Mr. Loupos, stating that he respects Mr. Rosse’s concern, explained he does not think the issue was about Christopher Columbus and his human faults but it was for the contributions that he made. Mr. Loupos noted that, as one goes through history, weaknesses can be found in many individuals. Exemplifying that Thomas Jefferson had slaves, Mr. Loupos noted one could pick Out individuals throughout history who made great contributions but who had faults. Mr. Loupos commented that “we would not be here today if the contribution was not made that Columbus found the new world. Mr. Loupos continued on to observe that Council members gave the matter a lot of thought but there was no need for further discussion, as the matter had been discussed at the Committee meeting.

Mr. Rosse stressed that Christopher Columbus was carried back to Spain in chains because of the violence he committed against indigenous people and to his own people. Mr. Rosse said it does not make sense “to make this man into a hero.”

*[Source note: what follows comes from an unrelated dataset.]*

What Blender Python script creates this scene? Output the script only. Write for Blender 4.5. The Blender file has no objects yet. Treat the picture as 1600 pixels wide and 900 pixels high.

Mr. Ehrsam explained that the matter of the Christopher Columbus statue was discussed in Committee, and the statue will represent the discovery aspect of Columbus’ work, and the navigation that was involved. Mr. Ehrsam further observed that it was a different time frame, and that part of history cannot be changed. Mr. Ehrsam commented that the City is not alone in honoring the accomplishments of the man.

Mr. Calvo, stating that he respects Mr. Rosse’s serious feelings, said that he and other members of Council talk to the citizens of Bethlehem about directions and issues facing the City. Mr. Calvo stressed that he talked to many Bethlehem citizens about the Columbus statue and 95% of them supported the idea of the statue. Mr. Calvo noted he communicates with many residents in grocery stores, other stores, walks through town, and so forth, which is where he gets much of his input from citizens of Bethlehem on the directions that the City should be taking.